## [GIVEN EXERCISE]
Starting from the top of the material, restate each line exactly until the line that contains "COL = scene.collection", which is also copied. Pictures are excluded.

[START OF RECORDED DATA]

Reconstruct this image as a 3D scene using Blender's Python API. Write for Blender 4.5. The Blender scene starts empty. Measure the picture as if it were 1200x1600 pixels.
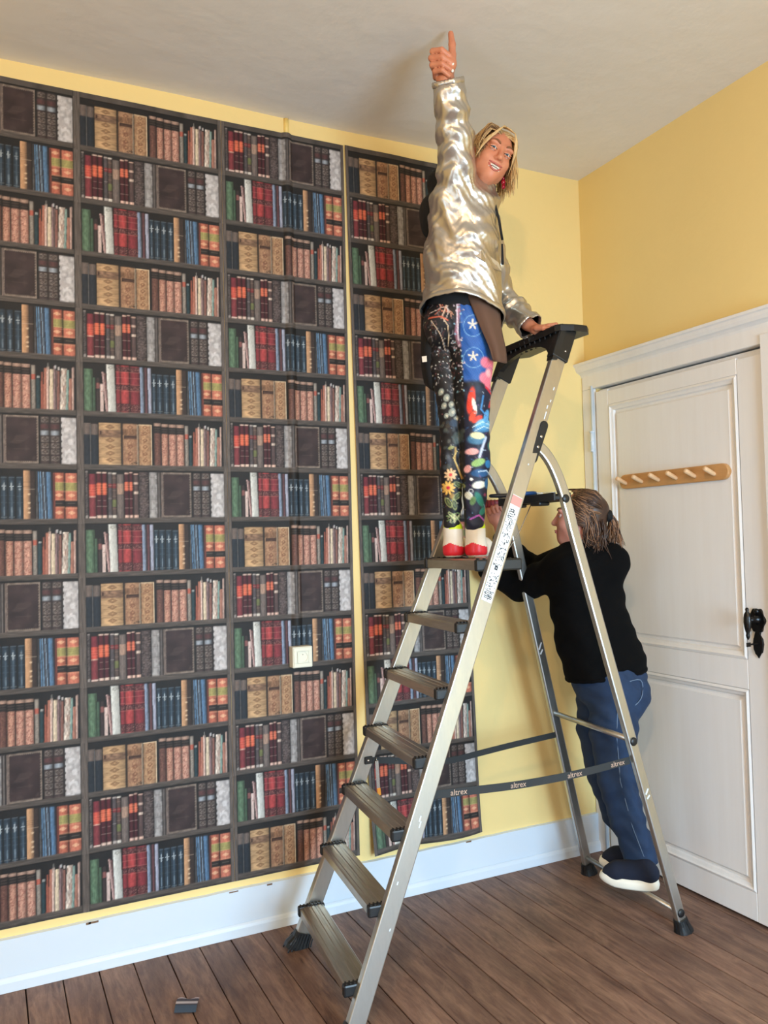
import bpy, bmesh, math, random
import numpy as np
from mathutils import Vector, Matrix
random.seed(7); rng = np.random.default_rng(7)
scene = bpy.context.scene
COL = scene.collection

# ------------------------------------------------------------------ camera, light, exposure
CAM = np.array([-0.3083, -3.0868, 1.4677]); YAW, PIT, ROL, FPX = 0.4527, 0.0342, -0.0251, 1284.05
cf = np.array([math.sin(YAW)*math.cos(PIT), math.cos(YAW)*math.cos(PIT), math.sin(PIT)])
cr = np.array([math.cos(YAW), -math.sin(YAW), 0.0]); cu = np.cross(cr, cf)
cr, cu = math.cos(ROL)*cr+math.sin(ROL)*cu, -math.sin(ROL)*cr+math.cos(ROL)*cu
cam_d = bpy.data.cameras.new('camera'); cam = bpy.data.objects.new('camera', cam_d); COL.objects.link(cam)
cam_d.sensor_width = 36; cam_d.sensor_fit = 'AUTO'; cam_d.lens = FPX/1600*36
cam.matrix_world = Matrix(((cr[0], cu[0], -cf[0], CAM[0]), (cr[1], cu[1], -cf[1], CAM[1]), (cr[2], cu[2], -cf[2], CAM[2]), (0, 0, 0, 1)))
cam_d.clip_start = 0.02
scene.camera = cam
scene.view_settings.view_transform = 'Standard'; scene.view_settings.look = 'None'
scene.view_settings.gamma = 1.0; scene.view_settings.use_curve_mapping = False
scene.view_settings.exposure = 0.0
world = bpy.data.worlds.new('world'); scene.world = world; world.use_nodes = True
world.node_tree.nodes['Background'].inputs[0].default_value = (0.62, 0.78, 1.0, 1)
world.node_tree.nodes['Background'].inputs[1].default_value = 1.0
XC, HC = 2.279, 3.1785                      # right wall, ceiling
XL, YR = -2.5, -5.0                         # left wall, rear wall
WIN = (0.35, 1.85, 0.35, 2.15)              # window in the rear wall
def area_light(name, loc, rot, sx, sy, energy, color):
    d = bpy.data.lights.new(name, 'AREA'); d.shape = 'RECTANGLE'; d.size = sx; d.size_y = sy; d.energy = energy; d.color = color
    o = bpy.data.objects.new(name, d); COL.objects.link(o); o.location = loc; o.rotation_euler = rot; return o
area_light('window_daylight', ((WIN[0]+WIN[1])/2, YR+0.36, (WIN[2]+WIN[3])/2), (math.radians(90-22), 0, 0), WIN[1]-WIN[0]-.1, WIN[3]-WIN[2]-.1, 160, (0.52, 0.77, 1.0)).data.spread = math.radians(150)
FILL_WIN = (-3.5, -2.1, 0.35, 2.15)              # unseen second window in the left wall, made up to brighten the door
area_light('added_side_fill', (XL+.36, (FILL_WIN[0]+FILL_WIN[1])/2, (FILL_WIN[2]+FILL_WIN[3])/2), (math.radians(90-22), 0, -math.pi/2), FILL_WIN[1]-FILL_WIN[0]-.1, FILL_WIN[3]-FILL_WIN[2]-.1, 33, (0.52, 0.77, 1.0)).data.spread = math.radians(150)  # added fill light, lifts the door and right wall
LAMP = (-0.35, -3.0, 2.80)
ld = bpy.data.lights.new('ceiling_lamp_bulb_light', 'POINT'); ld.energy = 84; ld.color = (1.0, 0.70, 0.40); ld.shadow_soft_size = 0.05
lo = bpy.data.objects.new('ceiling_lamp_bulb_light', ld); COL.objects.link(lo); lo.location = LAMP

# a pixel of the photograph and a distance along the optical axis give a point in the room
def at(x, y, d): return CAM + d*(cf + (x-600)/FPX*cr + (800-y)/FPX*cu)
def at_y(x, y, yy):
    v = cf + (x-600)/FPX*cr + (800-y)/FPX*cu; return CAM + (yy-CAM[1])/v[1]*v
def at_z(x, y, zz):
    v = cf + (x-600)/FPX*cr + (800-y)/FPX*cu; return CAM + (zz-CAM[2])/v[2]*v

# ------------------------------------------------------------------ helpers
def lin(c):
    c = np.asarray(c, float)/255.0
    return np.where(c <= 0.04045, c/12.92, ((c+0.055)/1.055)**2.4)
def rgba(c): return tuple(float(v) for v in lin(c))+(1.0,)
def tag(o, label=None, cat=None, group=None, kind=None):
    if label: o['label'] = label
    if cat: o['category'] = cat
    if group: o['group'] = group
    if kind: o['kind'] = kind
    return o
def empty(name, loc=(0, 0, 0), rz=0):
    o = bpy.data.objects.new(name, None); COL.objects.link(o); o.location = tuple(loc); o.rotation_euler = (0, 0, rz)
    o.empty_display_size = .05; return o
def relink(o, parent):
    """parent while keeping the world placement (parents here are only moved and turned about z)"""
    if parent is not None:
        o.parent = parent
        o.matrix_parent_inverse = world_of(parent).inverted()
def world_of(o):
    m = Matrix.LocRotScale(o.location, o.rotation_euler, o.scale)
    if o.parent: return world_of(o.parent) @ o.matrix_parent_inverse @ m
    return m
def obj(name, me, mat, parent=None, smooth=False):
    if isinstance(me, bmesh.types.BMesh):
        bm = me; me = bpy.data.meshes.new(name); bmesh.ops.recalc_face_normals(bm, faces=bm.faces); bm.to_mesh(me); bm.free()
    o = bpy.data.objects.new(name, me); COL.objects.link(o)
    if mat is not None and len(me.materials) == 0: me.materials.append(mat)
    if smooth: me.polygons.foreach_set('use_smooth', [True]*len(me.polygons))
    relink(o, parent); return o
def thing(name, label, cat, loc=(0, 0, 0), group=None):
    return tag(empty(name, loc), label, cat, group)
def add_box(bm, lo, hi, bev=0, seg=1):
    lo = np.array(lo, float); hi = np.array(hi, float); c = (lo+hi)/2; s = hi-lo
    t = bmesh.new(); bmesh.ops.create_cube(t, size=1, matrix=Matrix.Translation(Vector(c)) @ Matrix.Diagonal((*s, 1)))
    if bev: bmesh.ops.bevel(t, geom=t.edges[:], offset=bev, segments=seg, affect='EDGES', profile=.5)
    merge(bm, t); return bm
def merge(bm, t):
    me = bpy.data.meshes.new('tmp'); t.to_mesh(me); t.free(); bm.from_mesh(me); bpy.data.meshes.remove(me)
def box(lo, hi, bev=0, seg=1): return add_box(bmesh.new(), lo, hi, bev, seg)
def frame_of(d, ref):
    d = Vector(d).normalized(); w = Vector(ref); w = (w - d*w.dot(d)).normalized(); return d, w, d.cross(w)
def add_bar(bm, p0, p1, w, t, ref, bev=0.0):
    """rectangular bar p0->p1, width w along ref, thickness t across"""
    p0 = Vector(p0); p1 = Vector(p1); d, a, b = frame_of(p1-p0, ref); L = (p1-p0).length
    M = Matrix((( *d, 0), (*a, 0), (*b, 0), (0, 0, 0, 1))).transposed(); M.translation = (p0+p1)/2
    q = bmesh.new(); bmesh.ops.create_cube(q, size=1, matrix=Matrix.Diagonal((L, w, t, 1)))
    if bev: bmesh.ops.bevel(q, geom=q.edges[:], offset=bev, segments=2, affect='EDGES', profile=.5)
    q.transform(M); merge(bm, q); return bm
def add_sweep(bm, pts, prof, ref, cap=True, scl=None):
    """sweep a closed 2-D profile [(u,v)] along pts; u along ref, v across"""
    rings = []; n = len(pts); P = [Vector(p) for p in pts]
    for i in range(n):
        d = (P[min(i+1, n-1)]-P[max(i-1, 0)])
        d, a, b = frame_of(d, ref); s = 1 if scl is None else scl[i]
        rings.append([bm.verts.new(P[i]+a*u*s+b*v*s) for u, v in prof])
    m = len(prof)
    for i in range(n-1):
        for j in range(m): bm.faces.new((rings[i][j], rings[i][(j+1) % m], rings[i+1][(j+1) % m], rings[i+1][j]))
    if cap: bm.faces.new(rings[0][::-1]); bm.faces.new(rings[-1])
    return bm
def circ(r, n=12, r2=None): return [(r*math.cos(2*math.pi*k/n), (r2 or r)*math.sin(2*math.pi*k/n)) for k in range(n)]
def rrect(w, t, c=.15, n=3):
    out = []; rad = min(w, t)*c
    for sx, sy, a0 in ((1, 1, 0), (-1, 1, 90), (-1, -1, 180), (1, -1, 270)):
        for k in range(n):
            a = math.radians(a0+90*k/(n-1)); out.append((sx*(w/2-rad)+rad*math.cos(a), sy*(t/2-rad)+rad*math.sin(a)))
    return out
def add_tube(bm, pts, r, n=10, scl=None):
    d = Vector(pts[-1])-Vector(pts[0]); ref = (0, 0, 1) if abs(d.normalized().z) < .9 else (1, 0, 0)
    return add_sweep(bm, pts, circ(r, n), ref, True, scl)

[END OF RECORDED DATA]

## [SOLUTION FOR THIS EXERCISE]
Reconstruct this image as a 3D scene using Blender's Python API. Write for Blender 4.5. The Blender scene starts empty. Measure the picture as if it were 1200x1600 pixels.
import bpy, bmesh, math, random
import numpy as np
from mathutils import Vector, Matrix
random.seed(7); rng = np.random.default_rng(7)
scene = bpy.context.scene
COL = scene.collection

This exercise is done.